>> Begin

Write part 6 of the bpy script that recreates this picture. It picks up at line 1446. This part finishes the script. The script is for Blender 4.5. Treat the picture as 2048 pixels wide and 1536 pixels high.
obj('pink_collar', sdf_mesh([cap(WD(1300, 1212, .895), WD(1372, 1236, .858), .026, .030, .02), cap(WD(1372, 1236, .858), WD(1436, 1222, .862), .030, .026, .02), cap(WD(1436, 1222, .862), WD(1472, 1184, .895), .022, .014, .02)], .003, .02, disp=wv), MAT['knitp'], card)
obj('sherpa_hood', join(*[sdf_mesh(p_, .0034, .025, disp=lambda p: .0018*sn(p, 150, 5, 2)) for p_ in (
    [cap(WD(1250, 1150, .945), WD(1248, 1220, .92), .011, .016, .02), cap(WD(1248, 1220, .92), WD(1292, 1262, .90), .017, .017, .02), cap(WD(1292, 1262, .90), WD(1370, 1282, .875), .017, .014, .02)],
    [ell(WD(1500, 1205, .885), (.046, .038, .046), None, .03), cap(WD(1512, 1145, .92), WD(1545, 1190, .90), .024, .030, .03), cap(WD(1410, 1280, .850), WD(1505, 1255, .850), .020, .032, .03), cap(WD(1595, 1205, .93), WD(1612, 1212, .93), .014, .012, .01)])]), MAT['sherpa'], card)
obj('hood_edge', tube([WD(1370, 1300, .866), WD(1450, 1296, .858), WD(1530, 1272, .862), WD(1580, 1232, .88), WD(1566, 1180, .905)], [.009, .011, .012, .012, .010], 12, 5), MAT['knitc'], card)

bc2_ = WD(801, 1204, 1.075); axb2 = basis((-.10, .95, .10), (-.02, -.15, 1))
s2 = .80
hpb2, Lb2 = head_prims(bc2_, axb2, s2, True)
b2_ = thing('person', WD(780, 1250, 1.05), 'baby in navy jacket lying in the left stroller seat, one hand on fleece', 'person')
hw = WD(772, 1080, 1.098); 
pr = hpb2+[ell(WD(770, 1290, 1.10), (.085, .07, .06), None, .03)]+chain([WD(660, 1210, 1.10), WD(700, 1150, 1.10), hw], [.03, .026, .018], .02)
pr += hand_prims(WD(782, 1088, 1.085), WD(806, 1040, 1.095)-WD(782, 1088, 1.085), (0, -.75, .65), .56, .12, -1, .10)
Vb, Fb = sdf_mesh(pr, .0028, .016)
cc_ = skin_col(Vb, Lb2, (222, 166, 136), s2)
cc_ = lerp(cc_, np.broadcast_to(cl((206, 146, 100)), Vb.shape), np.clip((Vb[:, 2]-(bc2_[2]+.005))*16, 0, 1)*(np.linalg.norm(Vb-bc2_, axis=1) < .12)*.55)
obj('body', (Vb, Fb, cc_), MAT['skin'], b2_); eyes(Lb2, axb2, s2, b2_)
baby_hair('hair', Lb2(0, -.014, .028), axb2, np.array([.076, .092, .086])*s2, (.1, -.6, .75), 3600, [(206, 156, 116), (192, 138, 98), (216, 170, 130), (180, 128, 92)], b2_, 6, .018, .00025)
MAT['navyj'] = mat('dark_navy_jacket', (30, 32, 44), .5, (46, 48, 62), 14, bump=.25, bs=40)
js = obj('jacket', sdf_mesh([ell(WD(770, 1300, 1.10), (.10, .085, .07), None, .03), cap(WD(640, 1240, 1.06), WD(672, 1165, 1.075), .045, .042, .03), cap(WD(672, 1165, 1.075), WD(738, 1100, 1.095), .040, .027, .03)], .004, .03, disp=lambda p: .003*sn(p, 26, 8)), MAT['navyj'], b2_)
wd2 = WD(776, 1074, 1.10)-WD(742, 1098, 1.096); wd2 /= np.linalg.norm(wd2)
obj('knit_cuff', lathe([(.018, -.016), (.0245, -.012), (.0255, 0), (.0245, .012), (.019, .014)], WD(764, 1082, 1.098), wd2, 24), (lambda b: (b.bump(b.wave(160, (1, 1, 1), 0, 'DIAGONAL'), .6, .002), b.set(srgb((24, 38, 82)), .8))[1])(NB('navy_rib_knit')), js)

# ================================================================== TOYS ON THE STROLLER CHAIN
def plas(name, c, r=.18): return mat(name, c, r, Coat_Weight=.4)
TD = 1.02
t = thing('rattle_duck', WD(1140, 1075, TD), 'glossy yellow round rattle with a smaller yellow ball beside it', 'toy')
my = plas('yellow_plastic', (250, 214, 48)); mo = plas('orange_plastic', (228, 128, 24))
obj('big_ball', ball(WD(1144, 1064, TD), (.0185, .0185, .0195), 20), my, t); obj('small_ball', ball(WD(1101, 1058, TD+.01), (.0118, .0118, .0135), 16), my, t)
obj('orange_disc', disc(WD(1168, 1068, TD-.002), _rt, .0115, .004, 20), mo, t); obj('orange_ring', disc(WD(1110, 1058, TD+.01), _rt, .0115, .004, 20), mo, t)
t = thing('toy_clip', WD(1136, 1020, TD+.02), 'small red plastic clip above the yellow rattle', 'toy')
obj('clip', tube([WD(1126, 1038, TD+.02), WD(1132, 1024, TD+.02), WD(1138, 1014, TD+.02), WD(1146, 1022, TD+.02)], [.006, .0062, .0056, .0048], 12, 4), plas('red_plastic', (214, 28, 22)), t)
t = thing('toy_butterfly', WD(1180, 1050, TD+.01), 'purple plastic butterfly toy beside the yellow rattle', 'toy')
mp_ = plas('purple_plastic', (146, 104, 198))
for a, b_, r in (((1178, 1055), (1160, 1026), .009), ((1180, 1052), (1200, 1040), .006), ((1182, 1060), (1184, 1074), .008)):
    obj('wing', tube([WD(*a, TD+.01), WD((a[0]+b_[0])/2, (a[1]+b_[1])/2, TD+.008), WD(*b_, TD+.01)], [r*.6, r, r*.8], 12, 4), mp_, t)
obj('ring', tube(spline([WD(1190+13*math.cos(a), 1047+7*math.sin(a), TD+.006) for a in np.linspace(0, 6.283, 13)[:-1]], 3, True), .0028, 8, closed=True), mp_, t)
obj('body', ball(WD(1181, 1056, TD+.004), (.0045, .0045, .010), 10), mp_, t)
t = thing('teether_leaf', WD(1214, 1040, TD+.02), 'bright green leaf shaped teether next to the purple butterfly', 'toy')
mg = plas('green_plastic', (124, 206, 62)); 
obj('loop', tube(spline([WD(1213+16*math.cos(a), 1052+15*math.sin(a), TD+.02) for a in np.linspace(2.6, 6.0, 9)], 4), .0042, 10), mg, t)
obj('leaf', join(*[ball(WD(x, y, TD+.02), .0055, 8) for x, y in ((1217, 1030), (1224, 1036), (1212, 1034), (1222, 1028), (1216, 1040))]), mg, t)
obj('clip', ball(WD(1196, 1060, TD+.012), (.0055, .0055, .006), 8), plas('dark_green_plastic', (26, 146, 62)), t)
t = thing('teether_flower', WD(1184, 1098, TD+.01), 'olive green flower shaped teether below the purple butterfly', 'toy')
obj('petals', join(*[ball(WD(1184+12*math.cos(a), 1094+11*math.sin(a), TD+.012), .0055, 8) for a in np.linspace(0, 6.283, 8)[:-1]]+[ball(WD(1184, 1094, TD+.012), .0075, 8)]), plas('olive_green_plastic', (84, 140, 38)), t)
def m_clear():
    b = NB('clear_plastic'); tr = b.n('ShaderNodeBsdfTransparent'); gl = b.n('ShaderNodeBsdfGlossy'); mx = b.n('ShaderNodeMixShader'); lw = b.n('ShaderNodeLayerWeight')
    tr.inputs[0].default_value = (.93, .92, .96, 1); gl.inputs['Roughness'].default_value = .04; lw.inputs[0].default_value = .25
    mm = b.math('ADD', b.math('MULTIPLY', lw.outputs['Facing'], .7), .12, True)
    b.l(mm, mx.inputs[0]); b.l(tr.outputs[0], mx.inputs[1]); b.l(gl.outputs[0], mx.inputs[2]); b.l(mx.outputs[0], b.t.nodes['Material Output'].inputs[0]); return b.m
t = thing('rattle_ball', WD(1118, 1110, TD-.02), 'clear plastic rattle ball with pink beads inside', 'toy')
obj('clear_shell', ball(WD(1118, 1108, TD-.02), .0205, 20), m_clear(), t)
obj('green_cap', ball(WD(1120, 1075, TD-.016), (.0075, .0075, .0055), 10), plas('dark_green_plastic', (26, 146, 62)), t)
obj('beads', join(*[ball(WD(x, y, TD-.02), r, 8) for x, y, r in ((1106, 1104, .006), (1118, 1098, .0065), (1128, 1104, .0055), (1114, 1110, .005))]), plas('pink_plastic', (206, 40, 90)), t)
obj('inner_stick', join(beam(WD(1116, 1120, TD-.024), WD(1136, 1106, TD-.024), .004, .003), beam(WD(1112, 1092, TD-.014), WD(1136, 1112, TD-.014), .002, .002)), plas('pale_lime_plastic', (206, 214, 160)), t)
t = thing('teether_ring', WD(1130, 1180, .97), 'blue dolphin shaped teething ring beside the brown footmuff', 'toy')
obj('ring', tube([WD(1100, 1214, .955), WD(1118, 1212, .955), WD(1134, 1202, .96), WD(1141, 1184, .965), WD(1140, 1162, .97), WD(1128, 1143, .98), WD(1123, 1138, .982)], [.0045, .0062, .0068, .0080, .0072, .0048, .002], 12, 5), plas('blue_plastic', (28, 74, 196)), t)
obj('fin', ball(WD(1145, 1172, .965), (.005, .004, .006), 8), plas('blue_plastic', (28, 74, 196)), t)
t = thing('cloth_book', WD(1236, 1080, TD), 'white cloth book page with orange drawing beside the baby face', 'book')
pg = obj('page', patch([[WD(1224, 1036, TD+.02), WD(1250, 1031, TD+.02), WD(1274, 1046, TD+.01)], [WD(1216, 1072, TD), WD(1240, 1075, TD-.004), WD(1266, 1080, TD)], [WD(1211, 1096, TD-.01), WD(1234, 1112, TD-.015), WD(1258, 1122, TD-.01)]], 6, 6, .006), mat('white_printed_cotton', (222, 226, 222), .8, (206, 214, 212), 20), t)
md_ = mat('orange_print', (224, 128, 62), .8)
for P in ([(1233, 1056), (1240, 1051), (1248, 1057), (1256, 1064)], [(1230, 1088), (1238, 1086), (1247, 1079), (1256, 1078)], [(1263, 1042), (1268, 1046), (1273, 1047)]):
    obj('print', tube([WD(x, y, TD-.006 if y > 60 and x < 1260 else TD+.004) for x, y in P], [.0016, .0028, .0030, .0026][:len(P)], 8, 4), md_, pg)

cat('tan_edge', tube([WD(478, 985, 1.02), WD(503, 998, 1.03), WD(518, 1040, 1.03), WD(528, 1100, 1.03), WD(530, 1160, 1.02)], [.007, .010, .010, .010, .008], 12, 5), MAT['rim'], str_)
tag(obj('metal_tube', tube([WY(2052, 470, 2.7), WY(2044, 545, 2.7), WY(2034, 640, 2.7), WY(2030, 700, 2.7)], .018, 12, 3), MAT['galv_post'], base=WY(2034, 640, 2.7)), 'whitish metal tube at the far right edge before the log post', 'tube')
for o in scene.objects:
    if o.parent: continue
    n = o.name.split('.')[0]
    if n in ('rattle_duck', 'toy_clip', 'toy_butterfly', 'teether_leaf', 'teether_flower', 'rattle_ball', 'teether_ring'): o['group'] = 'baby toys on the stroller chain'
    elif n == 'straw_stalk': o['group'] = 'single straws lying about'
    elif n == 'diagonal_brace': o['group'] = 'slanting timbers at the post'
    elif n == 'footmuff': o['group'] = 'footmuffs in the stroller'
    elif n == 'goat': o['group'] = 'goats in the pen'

>> End

• _Your goal_
Print from the first line through the line that contains "5), MAT['knitc'], card)", please, including both, and leave out every line outside that stretch.

• _Correct output_
Write part 6 of the bpy script that recreates this picture. It picks up at line 1446. This part finishes the script. The script is for Blender 4.5. Treat the picture as 2048 pixels wide and 1536 pixels high.
obj('pink_collar', sdf_mesh([cap(WD(1300, 1212, .895), WD(1372, 1236, .858), .026, .030, .02), cap(WD(1372, 1236, .858), WD(1436, 1222, .862), .030, .026, .02), cap(WD(1436, 1222, .862), WD(1472, 1184, .895), .022, .014, .02)], .003, .02, disp=wv), MAT['knitp'], card)
obj('sherpa_hood', join(*[sdf_mesh(p_, .0034, .025, disp=lambda p: .0018*sn(p, 150, 5, 2)) for p_ in (
    [cap(WD(1250, 1150, .945), WD(1248, 1220, .92), .011, .016, .02), cap(WD(1248, 1220, .92), WD(1292, 1262, .90), .017, .017, .02), cap(WD(1292, 1262, .90), WD(1370, 1282, .875), .017, .014, .02)],
    [ell(WD(1500, 1205, .885), (.046, .038, .046), None, .03), cap(WD(1512, 1145, .92), WD(1545, 1190, .90), .024, .030, .03), cap(WD(1410, 1280, .850), WD(1505, 1255, .850), .020, .032, .03), cap(WD(1595, 1205, .93), WD(1612, 1212, .93), .014, .012, .01)])]), MAT['sherpa'], card)
obj('hood_edge', tube([WD(1370, 1300, .866), WD(1450, 1296, .858), WD(1530, 1272, .862), WD(1580, 1232, .88), WD(1566, 1180, .905)], [.009, .011, .012, .012, .010], 12, 5), MAT['knitc'], card)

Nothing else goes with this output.